On capital expenditure, she advised that the focus must be on high-impact and high value-addition projects like power, integrated transport (roads, rail, air and water), and housing.

On recurrent expenditure, Lagarde said efforts should be made to streamline the cost of government and improve efficiency of public service delivery across the federal and sub-national governments.

She lamented that lower oil prices had sharply reduced the country’s export earnings and government revenue and that both would likely remain at depressed levels, thereby “reducing the space for policy interventions to address Nigeria’s social and infrastructure needs.”

Private sector investment, she added, would also be affected since investor confidence about the outlook had remained weak, and financing would likely become more difficult and more costly for everyone.

She added that the current insurgency in Nigeria and some of its neighbours would also greatly affect the nation’s economy this year.

She also asked Nigeria to build resilience by fostering a sound banking system that would help channel more savings into productive investments, especially in quality infrastructure.

“To be sure, Nigeria’s banks are generally well-capitalised and more resilient than during the downturn of 2008-09. But they are beginning to feel the impact of the growing vulnerabilities in the corporate sector. This means rising non-performing loans, which will need to be carefully monitored and managed,” the IMF boss noted.

She stressed the need for the country to sustain its fight against corruption, because “corruption not only corrodes public trust, but it also destroys confidence and diminishes the potential for strong economic growth.”

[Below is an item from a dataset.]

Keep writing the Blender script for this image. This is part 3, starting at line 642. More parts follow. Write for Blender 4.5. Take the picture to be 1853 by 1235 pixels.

The Senate President, Bukola Saraki, urged the IMF to support Nigeria’s economic policies and help to spread the message to the international community that the new government in the country was committed to fiscal discipline.

He said the executive arm of government had a supportive legislature, which was devoted to enacting legislation that would create a conducive atmosphere for businesses to thrive.

He said since the economy was being affected by oil price volatility, what Nigeria required from international institutions like the IMF was solid backing for its policies aimed at diversifying and modernising the economy.

Lagarde also on Wednesday met with the Governor of the Central Bank of Nigeria, Mr. Godwin Emefiele, to discuss issues that had to do with the development of the nation’s financial sector.

The meeting, which was held at the headquarters of the central bank in Abuja, lasted for almost two hours and was attended by the managing directors of Deposit Money Banks in the country as well as other top officials of the CBN.

Lagarde, who addressed journalists shortly after the meeting in company with the CBN boss, said there was a need for the financial sector to channel more funds into the real sector of the economy.

As the driver of growth in any economy, the IMF boss said lending to the real sector should be done at concessionary terms.

She described Nigeria’s financial sector as “strong and solid,” adding that with these attributes, the sector was well equipped to support the growth and development of businesses in the economy.

Emefiele explained that the IMF boss encouraged the banks to continue to support the real sector of the economy through lending.